- [Task prompt]: Return exactly the listing's lines, from its first line to the line holding "((XW - 0.001, DY0 - 0.003, DZ1", ends included.

--- Input data ---

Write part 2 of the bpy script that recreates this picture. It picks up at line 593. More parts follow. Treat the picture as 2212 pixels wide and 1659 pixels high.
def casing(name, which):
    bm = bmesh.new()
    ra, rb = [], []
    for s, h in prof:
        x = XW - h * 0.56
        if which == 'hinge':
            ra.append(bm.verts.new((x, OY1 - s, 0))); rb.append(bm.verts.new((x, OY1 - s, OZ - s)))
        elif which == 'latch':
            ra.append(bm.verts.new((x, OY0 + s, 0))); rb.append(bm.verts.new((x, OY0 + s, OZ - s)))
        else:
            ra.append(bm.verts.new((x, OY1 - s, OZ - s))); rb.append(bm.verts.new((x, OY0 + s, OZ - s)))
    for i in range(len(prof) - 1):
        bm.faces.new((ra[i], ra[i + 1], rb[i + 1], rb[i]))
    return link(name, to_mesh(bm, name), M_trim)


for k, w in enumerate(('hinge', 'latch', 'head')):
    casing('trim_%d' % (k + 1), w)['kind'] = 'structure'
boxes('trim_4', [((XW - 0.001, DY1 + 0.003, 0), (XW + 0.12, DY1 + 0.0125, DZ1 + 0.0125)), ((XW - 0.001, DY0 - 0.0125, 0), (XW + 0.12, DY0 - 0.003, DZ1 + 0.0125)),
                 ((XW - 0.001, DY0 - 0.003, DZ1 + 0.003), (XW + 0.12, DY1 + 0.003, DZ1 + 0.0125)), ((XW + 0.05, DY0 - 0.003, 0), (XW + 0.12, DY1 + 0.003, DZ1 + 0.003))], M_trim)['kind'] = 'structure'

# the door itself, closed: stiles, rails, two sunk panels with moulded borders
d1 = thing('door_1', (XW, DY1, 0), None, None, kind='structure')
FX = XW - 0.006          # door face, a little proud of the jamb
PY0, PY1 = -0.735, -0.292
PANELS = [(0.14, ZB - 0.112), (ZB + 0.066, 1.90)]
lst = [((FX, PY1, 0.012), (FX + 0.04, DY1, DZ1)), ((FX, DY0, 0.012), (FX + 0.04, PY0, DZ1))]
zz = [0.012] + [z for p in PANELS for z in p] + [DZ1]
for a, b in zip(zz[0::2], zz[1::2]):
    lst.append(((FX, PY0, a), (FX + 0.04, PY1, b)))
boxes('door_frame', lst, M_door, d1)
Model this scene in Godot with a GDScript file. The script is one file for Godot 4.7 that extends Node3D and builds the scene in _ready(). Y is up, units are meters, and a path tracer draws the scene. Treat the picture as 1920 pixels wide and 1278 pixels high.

---

- [Result below]:
Write part 2 of the bpy script that recreates this picture. It picks up at line 593. More parts follow. Treat the picture as 2212 pixels wide and 1659 pixels high.
def casing(name, which):
    bm = bmesh.new()
    ra, rb = [], []
    for s, h in prof:
        x = XW - h * 0.56
        if which == 'hinge':
            ra.append(bm.verts.new((x, OY1 - s, 0))); rb.append(bm.verts.new((x, OY1 - s, OZ - s)))
        elif which == 'latch':
            ra.append(bm.verts.new((x, OY0 + s, 0))); rb.append(bm.verts.new((x, OY0 + s, OZ - s)))
        else:
            ra.append(bm.verts.new((x, OY1 - s, OZ - s))); rb.append(bm.verts.new((x, OY0 + s, OZ - s)))
    for i in range(len(prof) - 1):
        bm.faces.new((ra[i], ra[i + 1], rb[i + 1], rb[i]))
    return link(name, to_mesh(bm, name), M_trim)


for k, w in enumerate(('hinge', 'latch', 'head')):
    casing('trim_%d' % (k + 1), w)['kind'] = 'structure'
boxes('trim_4', [((XW - 0.001, DY1 + 0.003, 0), (XW + 0.12, DY1 + 0.0125, DZ1 + 0.0125)), ((XW - 0.001, DY0 - 0.0125, 0), (XW + 0.12, DY0 - 0.003, DZ1 + 0.0125)),
                 ((XW - 0.001, DY0 - 0.003, DZ1 + 0.003), (XW + 0.12, DY1 + 0.003, DZ1 + 0.0125)), ((XW + 0.05, DY0 - 0.003, 0), (XW + 0.12, DY1 + 0.003, DZ1 + 0.003))], M_trim)['kind'] = 'structure'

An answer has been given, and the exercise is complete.